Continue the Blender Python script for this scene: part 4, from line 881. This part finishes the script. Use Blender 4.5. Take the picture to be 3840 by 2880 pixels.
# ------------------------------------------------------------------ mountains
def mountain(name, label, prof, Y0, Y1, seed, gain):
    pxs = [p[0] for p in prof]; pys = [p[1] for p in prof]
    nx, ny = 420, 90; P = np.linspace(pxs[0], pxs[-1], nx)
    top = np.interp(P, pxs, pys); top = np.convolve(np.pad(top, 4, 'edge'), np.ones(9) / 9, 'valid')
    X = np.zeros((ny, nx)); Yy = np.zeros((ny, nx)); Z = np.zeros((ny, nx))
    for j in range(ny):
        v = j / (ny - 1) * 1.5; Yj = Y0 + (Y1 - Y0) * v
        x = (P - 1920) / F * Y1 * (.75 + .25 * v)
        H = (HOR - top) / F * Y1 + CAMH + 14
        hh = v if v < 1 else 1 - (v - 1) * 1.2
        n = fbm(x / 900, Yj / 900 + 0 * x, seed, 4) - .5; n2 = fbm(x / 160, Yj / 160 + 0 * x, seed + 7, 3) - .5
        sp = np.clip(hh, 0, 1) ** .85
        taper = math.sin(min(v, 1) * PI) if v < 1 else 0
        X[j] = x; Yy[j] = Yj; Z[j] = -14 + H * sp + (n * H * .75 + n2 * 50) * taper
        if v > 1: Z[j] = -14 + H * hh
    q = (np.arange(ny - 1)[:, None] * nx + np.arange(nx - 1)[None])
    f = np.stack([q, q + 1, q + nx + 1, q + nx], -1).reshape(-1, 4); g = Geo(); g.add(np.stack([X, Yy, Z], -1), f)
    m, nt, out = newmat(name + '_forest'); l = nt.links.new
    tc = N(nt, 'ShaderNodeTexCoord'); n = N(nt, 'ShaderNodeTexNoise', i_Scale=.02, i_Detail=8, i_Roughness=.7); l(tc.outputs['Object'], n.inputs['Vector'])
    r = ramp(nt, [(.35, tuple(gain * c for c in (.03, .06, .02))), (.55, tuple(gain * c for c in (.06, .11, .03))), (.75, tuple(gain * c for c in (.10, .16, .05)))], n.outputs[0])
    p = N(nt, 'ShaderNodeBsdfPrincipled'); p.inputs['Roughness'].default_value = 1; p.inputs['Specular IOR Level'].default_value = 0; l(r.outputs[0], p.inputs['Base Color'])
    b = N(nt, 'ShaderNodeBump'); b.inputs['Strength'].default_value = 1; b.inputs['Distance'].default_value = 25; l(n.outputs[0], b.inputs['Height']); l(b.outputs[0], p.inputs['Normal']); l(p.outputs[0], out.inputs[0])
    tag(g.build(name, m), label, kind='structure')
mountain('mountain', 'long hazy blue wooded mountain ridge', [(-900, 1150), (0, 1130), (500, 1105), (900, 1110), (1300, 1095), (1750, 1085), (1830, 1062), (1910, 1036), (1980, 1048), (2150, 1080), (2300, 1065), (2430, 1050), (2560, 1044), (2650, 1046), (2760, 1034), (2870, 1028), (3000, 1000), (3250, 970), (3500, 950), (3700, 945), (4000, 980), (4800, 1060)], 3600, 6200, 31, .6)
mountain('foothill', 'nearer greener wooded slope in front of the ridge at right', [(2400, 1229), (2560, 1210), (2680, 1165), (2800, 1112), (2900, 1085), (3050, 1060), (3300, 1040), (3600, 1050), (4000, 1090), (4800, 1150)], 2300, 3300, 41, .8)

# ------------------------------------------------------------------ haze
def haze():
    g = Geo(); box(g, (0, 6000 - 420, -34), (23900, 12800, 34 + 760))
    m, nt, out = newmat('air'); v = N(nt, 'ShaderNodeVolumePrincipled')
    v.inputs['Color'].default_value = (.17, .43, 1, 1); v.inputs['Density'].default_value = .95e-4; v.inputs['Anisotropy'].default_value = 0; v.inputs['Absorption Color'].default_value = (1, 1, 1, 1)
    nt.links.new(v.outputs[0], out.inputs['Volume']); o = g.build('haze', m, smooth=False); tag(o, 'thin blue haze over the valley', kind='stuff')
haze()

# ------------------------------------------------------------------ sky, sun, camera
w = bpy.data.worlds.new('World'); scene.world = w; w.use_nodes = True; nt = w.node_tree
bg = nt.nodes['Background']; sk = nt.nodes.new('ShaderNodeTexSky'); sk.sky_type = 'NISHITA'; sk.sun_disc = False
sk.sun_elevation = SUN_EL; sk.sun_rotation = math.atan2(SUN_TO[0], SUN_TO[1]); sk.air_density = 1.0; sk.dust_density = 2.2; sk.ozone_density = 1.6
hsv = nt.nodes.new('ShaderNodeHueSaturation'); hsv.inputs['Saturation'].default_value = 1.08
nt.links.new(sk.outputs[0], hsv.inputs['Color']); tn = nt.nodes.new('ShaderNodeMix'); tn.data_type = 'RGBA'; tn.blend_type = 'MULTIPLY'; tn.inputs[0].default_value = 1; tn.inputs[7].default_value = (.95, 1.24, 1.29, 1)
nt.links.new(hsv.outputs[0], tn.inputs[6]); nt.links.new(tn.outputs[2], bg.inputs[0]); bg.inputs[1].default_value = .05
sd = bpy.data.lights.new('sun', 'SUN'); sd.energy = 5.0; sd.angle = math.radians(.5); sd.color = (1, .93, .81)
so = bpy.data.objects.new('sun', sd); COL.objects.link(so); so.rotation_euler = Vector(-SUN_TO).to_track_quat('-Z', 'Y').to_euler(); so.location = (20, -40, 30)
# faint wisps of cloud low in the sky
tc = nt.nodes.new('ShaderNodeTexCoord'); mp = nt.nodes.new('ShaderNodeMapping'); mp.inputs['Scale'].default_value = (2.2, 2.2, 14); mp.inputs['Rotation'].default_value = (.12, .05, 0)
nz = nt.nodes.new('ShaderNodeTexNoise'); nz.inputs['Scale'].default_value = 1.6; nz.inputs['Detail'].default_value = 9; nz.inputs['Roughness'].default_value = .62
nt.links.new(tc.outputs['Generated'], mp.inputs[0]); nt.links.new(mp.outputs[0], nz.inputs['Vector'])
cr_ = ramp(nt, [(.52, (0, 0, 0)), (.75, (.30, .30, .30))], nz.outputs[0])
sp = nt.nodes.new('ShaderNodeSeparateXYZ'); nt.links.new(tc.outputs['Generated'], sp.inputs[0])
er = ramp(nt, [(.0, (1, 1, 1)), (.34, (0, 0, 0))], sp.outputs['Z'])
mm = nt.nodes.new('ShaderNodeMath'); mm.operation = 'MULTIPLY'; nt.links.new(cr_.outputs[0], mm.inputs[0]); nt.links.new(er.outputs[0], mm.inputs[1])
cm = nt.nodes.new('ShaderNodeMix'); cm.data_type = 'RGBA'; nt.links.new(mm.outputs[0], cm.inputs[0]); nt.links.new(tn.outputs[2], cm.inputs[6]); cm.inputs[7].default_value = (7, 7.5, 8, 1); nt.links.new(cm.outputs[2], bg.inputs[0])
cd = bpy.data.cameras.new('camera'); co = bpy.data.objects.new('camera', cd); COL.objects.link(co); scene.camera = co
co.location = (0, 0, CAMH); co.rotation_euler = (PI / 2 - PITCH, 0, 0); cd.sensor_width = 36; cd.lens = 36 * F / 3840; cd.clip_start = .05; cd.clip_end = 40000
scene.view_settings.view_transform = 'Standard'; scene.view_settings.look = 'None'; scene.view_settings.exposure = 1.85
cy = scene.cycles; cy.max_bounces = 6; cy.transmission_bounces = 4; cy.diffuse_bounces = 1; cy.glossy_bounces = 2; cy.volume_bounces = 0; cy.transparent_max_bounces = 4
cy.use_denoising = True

◆ **Exercise**: Write the whole listing out again. Keep every line exactly as it is.

◆ **Result**:
Continue the Blender Python script for this scene: part 4, from line 881. This part finishes the script. Use Blender 4.5. Take the picture to be 3840 by 2880 pixels.
# ------------------------------------------------------------------ mountains
def mountain(name, label, prof, Y0, Y1, seed, gain):
    pxs = [p[0] for p in prof]; pys = [p[1] for p in prof]
    nx, ny = 420, 90; P = np.linspace(pxs[0], pxs[-1], nx)
    top = np.interp(P, pxs, pys); top = np.convolve(np.pad(top, 4, 'edge'), np.ones(9) / 9, 'valid')
    X = np.zeros((ny, nx)); Yy = np.zeros((ny, nx)); Z = np.zeros((ny, nx))
    for j in range(ny):
        v = j / (ny - 1) * 1.5; Yj = Y0 + (Y1 - Y0) * v
        x = (P - 1920) / F * Y1 * (.75 + .25 * v)
        H = (HOR - top) / F * Y1 + CAMH + 14
        hh = v if v < 1 else 1 - (v - 1) * 1.2
        n = fbm(x / 900, Yj / 900 + 0 * x, seed, 4) - .5; n2 = fbm(x / 160, Yj / 160 + 0 * x, seed + 7, 3) - .5
        sp = np.clip(hh, 0, 1) ** .85
        taper = math.sin(min(v, 1) * PI) if v < 1 else 0
        X[j] = x; Yy[j] = Yj; Z[j] = -14 + H * sp + (n * H * .75 + n2 * 50) * taper
        if v > 1: Z[j] = -14 + H * hh
    q = (np.arange(ny - 1)[:, None] * nx + np.arange(nx - 1)[None])
    f = np.stack([q, q + 1, q + nx + 1, q + nx], -1).reshape(-1, 4); g = Geo(); g.add(np.stack([X, Yy, Z], -1), f)
    m, nt, out = newmat(name + '_forest'); l = nt.links.new
    tc = N(nt, 'ShaderNodeTexCoord'); n = N(nt, 'ShaderNodeTexNoise', i_Scale=.02, i_Detail=8, i_Roughness=.7); l(tc.outputs['Object'], n.inputs['Vector'])
    r = ramp(nt, [(.35, tuple(gain * c for c in (.03, .06, .02))), (.55, tuple(gain * c for c in (.06, .11, .03))), (.75, tuple(gain * c for c in (.10, .16, .05)))], n.outputs[0])
    p = N(nt, 'ShaderNodeBsdfPrincipled'); p.inputs['Roughness'].default_value = 1; p.inputs['Specular IOR Level'].default_value = 0; l(r.outputs[0], p.inputs['Base Color'])
    b = N(nt, 'ShaderNodeBump'); b.inputs['Strength'].default_value = 1; b.inputs['Distance'].default_value = 25; l(n.outputs[0], b.inputs['Height']); l(b.outputs[0], p.inputs['Normal']); l(p.outputs[0], out.inputs[0])
    tag(g.build(name, m), label, kind='structure')
mountain('mountain', 'long hazy blue wooded mountain ridge', [(-900, 1150), (0, 1130), (500, 1105), (900, 1110), (1300, 1095), (1750, 1085), (1830, 1062), (1910, 1036), (1980, 1048), (2150, 1080), (2300, 1065), (2430, 1050), (2560, 1044), (2650, 1046), (2760, 1034), (2870, 1028), (3000, 1000), (3250, 970), (3500, 950), (3700, 945), (4000, 980), (4800, 1060)], 3600, 6200, 31, .6)
mountain('foothill', 'nearer greener wooded slope in front of the ridge at right', [(2400, 1229), (2560, 1210), (2680, 1165), (2800, 1112), (2900, 1085), (3050, 1060), (3300, 1040), (3600, 1050), (4000, 1090), (4800, 1150)], 2300, 3300, 41, .8)

# ------------------------------------------------------------------ haze
def haze():
    g = Geo(); box(g, (0, 6000 - 420, -34), (23900, 12800, 34 + 760))
    m, nt, out = newmat('air'); v = N(nt, 'ShaderNodeVolumePrincipled')
    v.inputs['Color'].default_value = (.17, .43, 1, 1); v.inputs['Density'].default_value = .95e-4; v.inputs['Anisotropy'].default_value = 0; v.inputs['Absorption Color'].default_value = (1, 1, 1, 1)
    nt.links.new(v.outputs[0], out.inputs['Volume']); o = g.build('haze', m, smooth=False); tag(o, 'thin blue haze over the valley', kind='stuff')
haze()

# ------------------------------------------------------------------ sky, sun, camera
w = bpy.data.worlds.new('World'); scene.world = w; w.use_nodes = True; nt = w.node_tree
bg = nt.nodes['Background']; sk = nt.nodes.new('ShaderNodeTexSky'); sk.sky_type = 'NISHITA'; sk.sun_disc = False
sk.sun_elevation = SUN_EL; sk.sun_rotation = math.atan2(SUN_TO[0], SUN_TO[1]); sk.air_density = 1.0; sk.dust_density = 2.2; sk.ozone_density = 1.6
hsv = nt.nodes.new('ShaderNodeHueSaturation'); hsv.inputs['Saturation'].default_value = 1.08
nt.links.new(sk.outputs[0], hsv.inputs['Color']); tn = nt.nodes.new('ShaderNodeMix'); tn.data_type = 'RGBA'; tn.blend_type = 'MULTIPLY'; tn.inputs[0].default_value = 1; tn.inputs[7].default_value = (.95, 1.24, 1.29, 1)
nt.links.new(hsv.outputs[0], tn.inputs[6]); nt.links.new(tn.outputs[2], bg.inputs[0]); bg.inputs[1].default_value = .05
sd = bpy.data.lights.new('sun', 'SUN'); sd.energy = 5.0; sd.angle = math.radians(.5); sd.color = (1, .93, .81)
so = bpy.data.objects.new('sun', sd); COL.objects.link(so); so.rotation_euler = Vector(-SUN_TO).to_track_quat('-Z', 'Y').to_euler(); so.location = (20, -40, 30)
# faint wisps of cloud low in the sky
tc = nt.nodes.new('ShaderNodeTexCoord'); mp = nt.nodes.new('ShaderNodeMapping'); mp.inputs['Scale'].default_value = (2.2, 2.2, 14); mp.inputs['Rotation'].default_value = (.12, .05, 0)
nz = nt.nodes.new('ShaderNodeTexNoise'); nz.inputs['Scale'].default_value = 1.6; nz.inputs['Detail'].default_value = 9; nz.inputs['Roughness'].default_value = .62
nt.links.new(tc.outputs['Generated'], mp.inputs[0]); nt.links.new(mp.outputs[0], nz.inputs['Vector'])
cr_ = ramp(nt, [(.52, (0, 0, 0)), (.75, (.30, .30, .30))], nz.outputs[0])
sp = nt.nodes.new('ShaderNodeSeparateXYZ'); nt.links.new(tc.outputs['Generated'], sp.inputs[0])
er = ramp(nt, [(.0, (1, 1, 1)), (.34, (0, 0, 0))], sp.outputs['Z'])
mm = nt.nodes.new('ShaderNodeMath'); mm.operation = 'MULTIPLY'; nt.links.new(cr_.outputs[0], mm.inputs[0]); nt.links.new(er.outputs[0], mm.inputs[1])
cm = nt.nodes.new('ShaderNodeMix'); cm.data_type = 'RGBA'; nt.links.new(mm.outputs[0], cm.inputs[0]); nt.links.new(tn.outputs[2], cm.inputs[6]); cm.inputs[7].default_value = (7, 7.5, 8, 1); nt.links.new(cm.outputs[2], bg.inputs[0])
cd = bpy.data.cameras.new('camera'); co = bpy.data.objects.new('camera', cd); COL.objects.link(co); scene.camera = co
co.location = (0, 0, CAMH); co.rotation_euler = (PI / 2 - PITCH, 0, 0); cd.sensor_width = 36; cd.lens = 36 * F / 3840; cd.clip_start = .05; cd.clip_end = 40000
scene.view_settings.view_transform = 'Standard'; scene.view_settings.look = 'None'; scene.view_settings.exposure = 1.85
cy = scene.cycles; cy.max_bounces = 6; cy.transmission_bounces = 4; cy.diffuse_bounces = 1; cy.glossy_bounces = 2; cy.volume_bounces = 0; cy.transparent_max_bounces = 4
cy.use_denoising = True